The exercise:
Omit all images, then repeat exactly the lines below from the one containing "Recreate this scene" through the one containing "RNG = np.random.default_rng(7)", both ends included.

Source material:
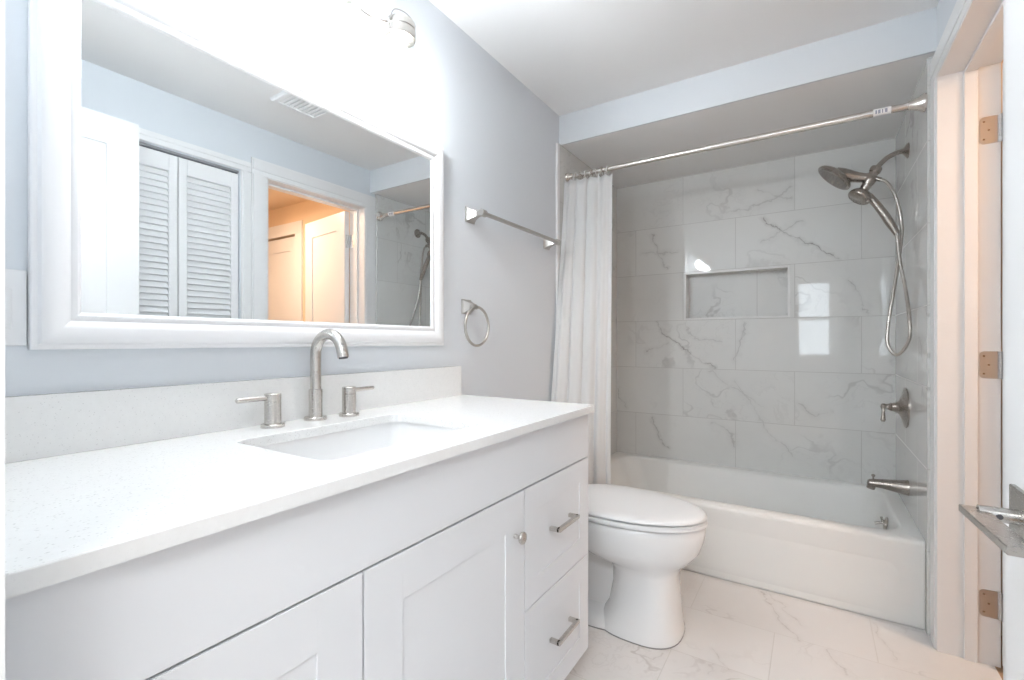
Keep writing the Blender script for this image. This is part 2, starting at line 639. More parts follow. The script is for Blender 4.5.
struct('wall_left', [((-0.12, -0.03, 0), (0, 3.25, CZ))], 'wall')
# right wall with closet and doorway openings
CL0, CL1, DR0, DR1, DH = 0.775, 1.360, 1.515, 2.205, 2.025
struct('wall_right', [((XR, -0.03, 0), (XW, CL0, CZ)), ((XR, CL1, 0), (XW, DR0, CZ)),
                      ((XR, DR1, 0), (XW, 3.25, CZ)), ((XR, CL0, DH), (XW, CL1, CZ)),
                      ((XR, DR0, DH), (XW, DR1, CZ))], 'wall')
struct('wall_closet', [((2.05, 0.60, 0), (2.10, 1.45, CZ)), ((XW, 0.60, 0), (2.05, 0.64, CZ)),
                       ((XW, 1.41, 0), (2.05, 1.45, CZ))], 'entrywall')
struct('wall_near', [((0, -0.03, 0), (0.615, YN, CZ)), ((1.405, -0.03, 0), (XR, YN, CZ)),
                     ((0.62, -0.03, 2.05), (1.405, YN, CZ))], 'wall')
struct('soffit', [((0, YS, SZ), (XR, YS + 0.012, CZ))], 'soffit')
struct('ceiling_alcove', [((0, YS + 0.012, SZ), (XR, 3.20, CZ))], 'ceiling')

# tiled alcove: back wall with a recessed niche
NX0, NX1, NZ0, NZ1, ND = 0.456, 1.035, 1.2285, 1.526, 0.085
wb = struct('wall_back', [((-0.001, YB, 0), (NX0, YB + 0.11, CZ)), ((NX1, YB, 0), (1.516, YB + 0.11, CZ)),
                          ((NX0, YB, 0), (NX1, YB + 0.11, NZ0)), ((NX0, YB, NZ1), (NX1, YB + 0.11, CZ))], 'tile_back')
bm = new()
box(bm, (NX0 - 0.001, YB + ND, NZ0 - 0.001), (NX1 + 0.001, YB + ND + 0.015, NZ1 + 0.001))
obj('niche_back', bm, 'tile_niche', wb, smooth=False, kind='structure')
bm = new()
e, fr = 0.008, 0.012
for lo, hi in (((NX0, YB - 0.004, NZ0), (NX0 + fr, YB + ND, NZ1)), ((NX1 - fr, YB - 0.004, NZ0), (NX1, YB + ND, NZ1)),
               ((NX0 + fr, YB - 0.004, NZ0), (NX1 - fr, YB + ND, NZ0 + fr)), ((NX0 + fr, YB - 0.004, NZ1 - fr), (NX1 - fr, YB + ND, NZ1))):
    box(bm, lo, hi, 0.0015)
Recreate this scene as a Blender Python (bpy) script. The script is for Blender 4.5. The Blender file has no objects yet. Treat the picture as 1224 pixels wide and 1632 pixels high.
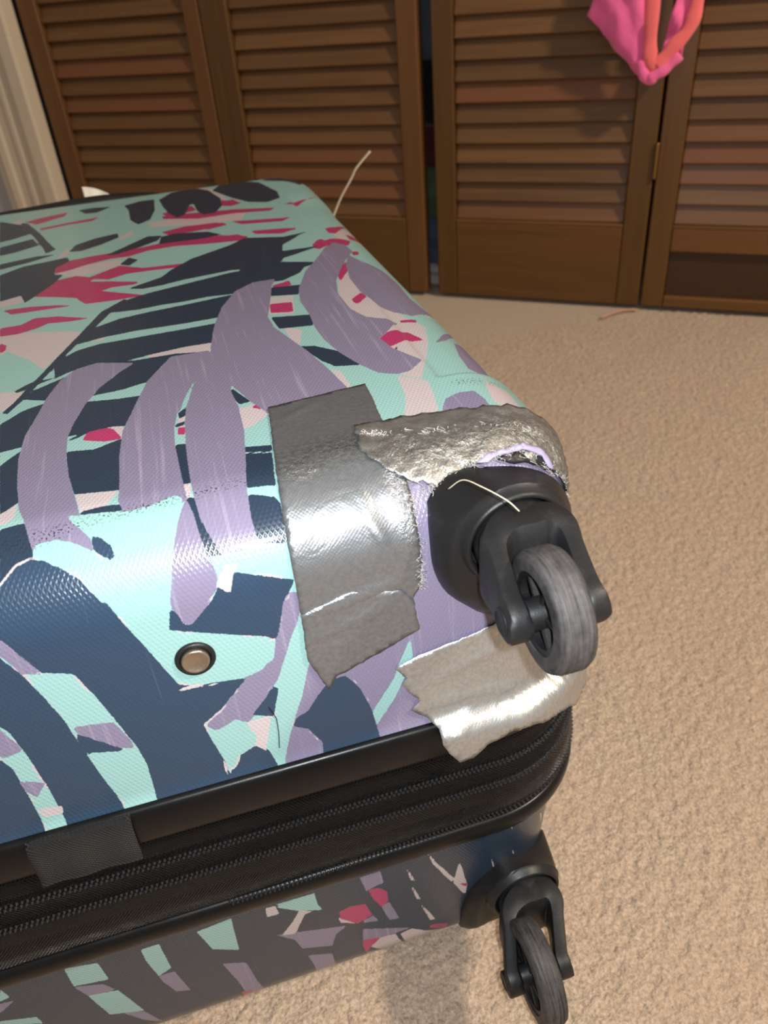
import bpy, bmesh, math, random
import numpy as np
from mathutils import Vector, Matrix, noise as mnoise, geometry as mgeo

sc = bpy.context.scene
COL = sc.collection
random.seed(7)
RNG = np.random.default_rng(7)

# ------------------------------------------------------------------ camera
CAM_R = np.array([[0.95841613, -0.21568324, 0.18686694],
                  [-0.27614255, -0.53572251, 0.79796408],
                  [-0.07199865, -0.81638357, -0.57300442]])     # right / down / forward in columns
CAM_H = 0.545
cam_d = bpy.data.cameras.new('camera')
cam = bpy.data.objects.new('camera', cam_d)
COL.objects.link(cam)
cam_d.sensor_fit = 'VERTICAL'
cam_d.sensor_height = 36.0
cam_d.sensor_width = 27.0
cam_d.lens = 1226.0 / 1632.0 * 36.0
cam_d.clip_start = 0.01
cam_d.dof.use_dof = True
cam_d.dof.focus_distance = 0.36
cam_d.dof.aperture_fstop = 14.0
m = Matrix.Identity(4)
for i in range(3):
    m[i][0] = CAM_R[i][0]
    m[i][1] = -CAM_R[i][1]
    m[i][2] = -CAM_R[i][2]
m[2][3] = CAM_H
cam.matrix_world = m
sc.camera = cam

# ------------------------------------------------------------------ light
sc.view_settings.view_transform = 'Standard'
sc.view_settings.look = 'None'
sc.view_settings.gamma = 1.0
sc.view_settings.use_curve_mapping = False
sc.view_settings.exposure = 0.0
w = bpy.data.worlds.new('room_light')
sc.world = w
w.use_nodes = True
w.node_tree.nodes['Background'].inputs[0].default_value = (1.0, 0.92, 0.82, 1)
w.node_tree.nodes['Background'].inputs[1].default_value = 0.32

def area_light(name, loc, target, size, power, col):
    d = bpy.data.lights.new(name, 'AREA')
    d.shape = 'DISK'
    d.size = size
    d.energy = power
    d.color = col
    o = bpy.data.objects.new(name, d)
    COL.objects.link(o)
    o.location = loc
    o.rotation_euler = (Vector(target) - Vector(loc)).to_track_quat('-Z', 'Y').to_euler()
    return o
# ceiling lamp of the room, up and behind to the right, and the phone's own flash beside its lens
area_light('ceiling_lamp', (1.60, -0.75, 2.20), (0.6, 0.6, 0.1), 0.22, 56.0, (1.0, 0.84, 0.64))
area_light('phone_flash', (0.012, -0.012, 0.565), (0.10, 0.45, 0.20), 0.010, 2.6, (0.92, 0.96, 1.0))
# ---- suitcase shell geometry: (U,V) metres on the unfolded shell -> 3D
REF = dict(x0=-0.262, x1=0.120, y0=0.282, y1=0.850, rc=0.017)
FR, PHI = 0.038, math.radians(86)
Z_TOP, Z_UP, Z_LO, Z_BOT = 0.379, 0.236, 0.150, 0.004
def smooth(a, b, x):
    t = np.clip((x - a) / (b - a), 0, 1)
    return t * t * (3 - 2 * t)
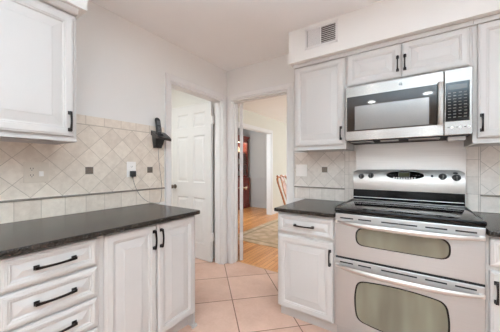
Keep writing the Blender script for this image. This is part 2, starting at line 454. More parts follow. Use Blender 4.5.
# ------------------------------------------------------------------ six-panel doors
def six_panel(name, W, H, th, loc, rz, knob_mat, hinge_mat, kz=0.93):
    """local: hinge edge at x=0, slab to x=W, y 0..th"""
    root = thing(name, None, None, loc, rz); root['kind'] = 'structure'
    mb = MB()
    st, mid = 0.105, 0.10
    pw = (W - 2 * st - mid) / 2
    xs = [(st, st + pw), (st + pw + mid, W - st)]
    zs = [(0.20, 0.80), (1.0, 1.62), (1.73, 1.92)]
    xc = [0, st, st + pw, st + pw + mid, W - st, W]
    zc = [0, 0.20, 0.80, 1.0, 1.62, 1.73, 1.92, H]
    for side in (0, 1):
        yf = 0 if side == 0 else th; s = 1 if side == 0 else -1
        for i in range(5):
            for k in range(7):
                x0, x1, z0, z1 = xc[i], xc[i + 1], zc[k], zc[k + 1]
                if (x0, x1) in xs and (z0, z1) in zs:
                    rings = []
                    for ins, d in ((0, 0), (0.012, 0.009), (0.022, 0.009), (0.05, 0.002)):
                        rings.append([(x0 + ins, yf + s * d, z0 + ins), (x1 - ins, yf + s * d, z0 + ins), (x1 - ins, yf + s * d, z1 - ins), (x0 + ins, yf + s * d, z1 - ins)])
                    mb.loft(rings, cap0=False)
                else:
                    mb.b.faces.new([mb.b.verts.new(p) for p in ((x0, yf, z0), (x1, yf, z0), (x1, yf, z1), (x0, yf, z1))])
    for q in (((0, 0, 0), (0, th, 0), (0, th, H), (0, 0, H)), ((W, 0, 0), (W, 0, H), (W, th, H), (W, th, 0)), ((0, 0, 0), (W, 0, 0), (W, th, 0), (0, th, 0)), ((0, 0, H), (0, th, H), (W, th, H), (W, 0, H))):
        mb.b.faces.new([mb.b.verts.new(p) for p in q])
    bmesh.ops.remove_doubles(mb.b, verts=mb.b.verts, dist=1e-5)
    struct(mb.build('door_panel', M['door'], root))
    for s in (-1, 1):
        yb = 0 if s < 0 else th
        k = MB().lathe([(0.031, 0), (0.031, s * 0.006), (0.012, s * 0.01), (0.011, s * 0.032), (0.02, s * 0.038), (0.027, s * 0.05), (0.026, s * 0.06), (0.016, s * 0.067), (0, s * 0.069)], (W - 0.062, yb, kz), 'y')
        struct(k.build('door_knob', knob_mat, root, smooth=True))
    for z in (0.32, 1.80):
        h = MB(); h.box(-0.024, 0.0, 0.0, th * 0.98, z - 0.05, z + 0.05)
        struct(h.build('hinge', hinge_mat, root))
    return root
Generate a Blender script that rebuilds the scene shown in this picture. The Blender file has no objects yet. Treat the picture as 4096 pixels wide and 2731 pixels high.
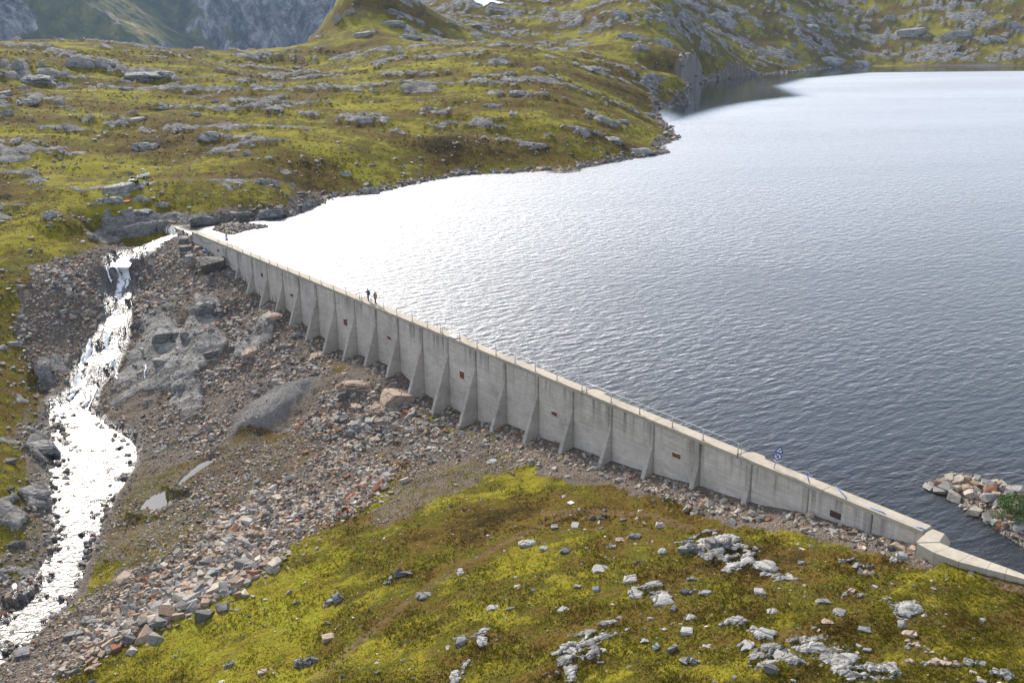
import bpy, bmesh, math, random, time
import numpy as np
from mathutils import Vector, Matrix
T0 = time.time()
SC = bpy.context.scene
COL = SC.collection
PI = math.pi
rad = math.radians

# ------------------------------------------------------------------ camera
FPX, PITCH, ROLL, CAMH = 3986.0, rad(17.55), rad(0.9), 33.0
cam_d = bpy.data.cameras.new('camera')
cam = bpy.data.objects.new('camera', cam_d)
COL.objects.link(cam)
cam_d.sensor_width = 36.0
cam_d.lens = FPX / 4096 * 36.0
cam_d.clip_start, cam_d.clip_end = 1.0, 9000.0
fw = np.array([0, math.cos(PITCH), -math.sin(PITCH)])
rt0 = np.array([1.0, 0, 0])
up0 = np.cross(rt0, fw)
rt = rt0 * math.cos(ROLL) - up0 * math.sin(ROLL)
up = np.cross(rt, fw)
M = Matrix(((rt[0], up[0], -fw[0], 0), (rt[1], up[1], -fw[1], 0), (rt[2], up[2], -fw[2], CAMH), (0, 0, 0, 1)))
cam.matrix_world = M
SC.camera = cam

# ------------------------------------------------------------------ sky, sun, exposure
SUN_AZ, SUN_EL = -27.0, 31.0            # degrees, azimuth from +Y towards +X
w = bpy.data.worlds.new('World')
SC.world = w
w.use_nodes = True
wn = w.node_tree
wn.nodes.clear()
sky = wn.nodes.new('ShaderNodeTexSky')
sky.sky_type = 'NISHITA'
sky.sun_disc = False
sky.sun_elevation = rad(SUN_EL)
sky.sun_rotation = rad(SUN_AZ)
sky.altitude = 700
sky.air_density = 1.0
sky.dust_density = 1.0
sky.ozone_density = 1.0
thin = wn.nodes.new('ShaderNodeMix')     # thin high cloud, the same all over the sky
thin.data_type = 'RGBA'
thin.inputs[0].default_value = 0.28
thin.inputs[7].default_value = (7.2, 6.7, 6.1, 1)
bg = wn.nodes.new('ShaderNodeBackground')
bg.inputs[1].default_value = 0.14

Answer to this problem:
Recreate this scene as a Blender Python (bpy) script. The script is for Blender 4.5. The Blender file has no objects yet. Treat the picture as 1224 pixels wide and 1632 pixels high.
import bpy, bmesh, math, random
import numpy as np
from mathutils import Vector, Matrix, noise as mnoise, geometry as mgeo

sc = bpy.context.scene
COL = sc.collection
random.seed(7)
RNG = np.random.default_rng(7)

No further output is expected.